Gardening Australia

SET UP YOUR OWN Food Scrap Friday

Lachlan Jobbins shares his tips for starting your own community initiative

-

MAKE IT EASY FOR DONORS

Choose a central drop-off point for scraps, such as the school gates).

This may not be near your garden, but it’s easier if it’s a spot that people will walk past every day.

A weekly event is easy to remember and becomes part of the routine.

Source buckets with lids (try your local tip shop or re-use centre) and give them away – no smells to worry about and scraps won’t turn up in plastic bags that can’t be re-used!

Organise a painting session and use a stencil to decorate buckets for project awareness. Donors can drop and swap buckets every week.

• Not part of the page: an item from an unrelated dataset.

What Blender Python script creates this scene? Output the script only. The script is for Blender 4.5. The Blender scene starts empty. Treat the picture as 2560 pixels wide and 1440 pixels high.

MAKE IT A COMMUNITY ACTIVITY

Start small (we started with just two people) and recruit helpers: your friends, their friends, other parents and garden members.

Make it social: have coffee or morning tea in the garden afterwards.

Seek donations: Fallen leaves, bags of sawdust, pet straw, coffee grounds.

Get the kids involved! They love to

weigh the scraps and do the sums. They also love feeding the worm farm.

MAKE IT PUBLIC

Measure and record your collection­s every week, and report them via social media. Constantly remind people (especially donors) and make them feel good about how much kitchen waste they are recycling.

Share your results with your local councillor­s, newspapers and other community gardens.

SHARE YOUR LEARNING

Run a compost or worm farming workshop (and inspire donors to become composters themselves).

Let kids ‘explore’ the compost bin. Share tips on how to reduce waste – before it needs to be composted.

For example, make brown bananas into banana cake and bring it to share.

Use the compost in your garden and show people the difference it makes.

Celebrate your success and give back. Give away compost and produce to the garden community and beyond.